Le perroquet des Batignolles
Stanislas & Tardi & Boujut – Dargaud

Impeccable récit au charme suranné dont l’action tourne autour de la Maison de la Radio. Précisons que le Perroquet des Batignolles fut d’abord un feuilleton diffusé sur France Inter (110 épisodes d’une dizaine de minutes, en 1997, par le tandem Tardi / Boujut). Stanislas offre des clins d’œil permanents à Tintin, sa ligne claire s’y prête, on pourrait tout autant citer Gil Jourdan (les voitures qui tombent à la baille) ou Blake et Mortimer (mystérieux méchant adepte de déguisements). Mais bien que le trait et la narration puissent paraître datés, ce perroquet ne sent jamais la naphtaline. Les auteurs et l’adaptateur jonglent avec l’ancien sans jamais tomber dans l’hommage régressif. “Batignolles” est pourtant de ces mots qui marquent à la fois l’espace et le temps.
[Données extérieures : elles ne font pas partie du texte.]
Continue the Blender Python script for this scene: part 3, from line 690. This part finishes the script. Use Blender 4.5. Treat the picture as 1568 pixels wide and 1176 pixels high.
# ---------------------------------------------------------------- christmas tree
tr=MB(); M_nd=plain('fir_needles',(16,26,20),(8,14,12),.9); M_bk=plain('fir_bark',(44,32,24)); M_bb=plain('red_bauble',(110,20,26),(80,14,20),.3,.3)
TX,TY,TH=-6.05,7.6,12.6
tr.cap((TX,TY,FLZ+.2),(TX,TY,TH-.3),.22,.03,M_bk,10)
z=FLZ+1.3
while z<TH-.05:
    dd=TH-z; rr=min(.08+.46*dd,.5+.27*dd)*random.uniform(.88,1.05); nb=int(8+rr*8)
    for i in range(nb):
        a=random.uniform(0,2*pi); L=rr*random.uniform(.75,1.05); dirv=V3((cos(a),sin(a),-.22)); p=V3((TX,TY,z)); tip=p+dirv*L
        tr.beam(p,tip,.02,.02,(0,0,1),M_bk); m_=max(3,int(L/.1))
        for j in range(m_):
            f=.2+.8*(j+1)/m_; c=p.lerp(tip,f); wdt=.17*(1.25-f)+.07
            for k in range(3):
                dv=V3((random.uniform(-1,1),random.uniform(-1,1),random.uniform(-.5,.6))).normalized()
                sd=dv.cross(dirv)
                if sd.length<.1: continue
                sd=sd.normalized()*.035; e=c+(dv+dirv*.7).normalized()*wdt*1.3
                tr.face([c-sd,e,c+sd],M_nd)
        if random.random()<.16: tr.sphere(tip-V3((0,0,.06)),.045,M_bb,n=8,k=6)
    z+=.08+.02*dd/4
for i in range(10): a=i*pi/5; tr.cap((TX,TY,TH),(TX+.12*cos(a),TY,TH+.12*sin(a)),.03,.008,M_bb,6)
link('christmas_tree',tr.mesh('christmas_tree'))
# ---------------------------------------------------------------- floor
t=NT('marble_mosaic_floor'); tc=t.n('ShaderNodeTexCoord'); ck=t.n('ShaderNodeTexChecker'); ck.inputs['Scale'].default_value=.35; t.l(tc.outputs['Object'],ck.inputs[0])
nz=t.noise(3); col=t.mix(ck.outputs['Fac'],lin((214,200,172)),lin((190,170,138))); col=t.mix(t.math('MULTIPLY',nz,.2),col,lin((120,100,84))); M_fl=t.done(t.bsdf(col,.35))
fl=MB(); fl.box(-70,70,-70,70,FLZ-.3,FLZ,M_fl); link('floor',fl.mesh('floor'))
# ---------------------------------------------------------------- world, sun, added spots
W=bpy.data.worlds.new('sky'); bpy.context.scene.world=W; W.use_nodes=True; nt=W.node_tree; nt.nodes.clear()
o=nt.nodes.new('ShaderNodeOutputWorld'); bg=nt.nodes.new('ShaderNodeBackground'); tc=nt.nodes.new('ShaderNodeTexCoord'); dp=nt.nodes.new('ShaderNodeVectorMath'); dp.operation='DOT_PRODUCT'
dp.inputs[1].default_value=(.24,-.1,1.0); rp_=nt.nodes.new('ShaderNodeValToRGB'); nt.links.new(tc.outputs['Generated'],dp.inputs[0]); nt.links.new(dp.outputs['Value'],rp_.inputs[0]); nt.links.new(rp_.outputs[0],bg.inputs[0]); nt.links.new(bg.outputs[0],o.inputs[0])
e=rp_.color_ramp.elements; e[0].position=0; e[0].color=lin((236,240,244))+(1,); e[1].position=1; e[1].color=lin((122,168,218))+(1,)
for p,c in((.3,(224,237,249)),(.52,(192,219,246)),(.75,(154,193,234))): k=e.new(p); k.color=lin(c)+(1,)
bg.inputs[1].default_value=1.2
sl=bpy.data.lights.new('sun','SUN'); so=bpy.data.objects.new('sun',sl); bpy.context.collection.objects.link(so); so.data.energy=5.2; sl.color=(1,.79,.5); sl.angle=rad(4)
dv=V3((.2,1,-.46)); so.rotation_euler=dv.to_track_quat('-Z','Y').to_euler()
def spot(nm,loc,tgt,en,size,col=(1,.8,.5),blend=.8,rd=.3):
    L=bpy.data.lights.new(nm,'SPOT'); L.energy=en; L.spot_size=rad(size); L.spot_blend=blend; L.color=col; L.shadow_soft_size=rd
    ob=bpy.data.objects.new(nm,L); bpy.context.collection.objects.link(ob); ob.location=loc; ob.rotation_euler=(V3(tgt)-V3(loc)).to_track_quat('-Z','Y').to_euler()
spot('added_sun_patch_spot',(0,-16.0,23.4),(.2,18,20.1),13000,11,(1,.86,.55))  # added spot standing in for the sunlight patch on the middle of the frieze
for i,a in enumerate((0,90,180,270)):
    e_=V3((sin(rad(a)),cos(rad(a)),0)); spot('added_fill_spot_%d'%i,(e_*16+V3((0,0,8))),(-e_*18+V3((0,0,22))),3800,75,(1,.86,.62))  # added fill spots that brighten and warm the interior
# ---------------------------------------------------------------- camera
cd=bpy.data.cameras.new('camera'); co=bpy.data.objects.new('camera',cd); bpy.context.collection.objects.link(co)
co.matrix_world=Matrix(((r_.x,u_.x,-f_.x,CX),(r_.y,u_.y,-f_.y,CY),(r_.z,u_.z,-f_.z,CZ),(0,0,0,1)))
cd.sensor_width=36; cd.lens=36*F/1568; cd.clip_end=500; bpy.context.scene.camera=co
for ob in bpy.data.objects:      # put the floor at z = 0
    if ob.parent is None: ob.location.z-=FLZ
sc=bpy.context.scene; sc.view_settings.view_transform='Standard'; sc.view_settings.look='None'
Un quartier de Paris qui ne va pas au delà du 17ème arrondissement ni des années soixante. Il paraît qu’on y trouve les derniers flics à képi, quelques chapeaux mous et des fourgonnettes Diane presque neuves. Quoi qu’il en soit, vivement la suite.

 

Incidents
Gérald Auclin d’après Daniil Harms – The Hoochie coochie

Le patron de la revue DMPP illustre en collages la poésie de Daniil Harms, des historiettes ancrées dans les années révolutionnaires du début du XXe siècle. Fables sans morale indifférentes à la glorification du socialisme, parfois même hostiles par leur absurdité : «Il faut écrire les poèmes de telle sorte que, si l’on jette un vers contre une fenêtre, la vitre se brise». Hop ! À l’asile le poète ! C’est là que Harms mourra dans sa trente-septième année, après avoir vivoté en publiant par défaut des histoires pour enfants — lui qui paraît-il détestait les gosses. Incidents ressemble d’ailleurs à ces livres pour tous petits dont on renforce la couverture cartonnée afin qu’ils durent plus longtemps. Les couleurs vives séduiront les plus jeunes, le caractère burlesque de certaines situations aussi : mettez donc cet ouvrage dans les mains du gamin qui subsiste en vous et il saura fort bien l’apprécier.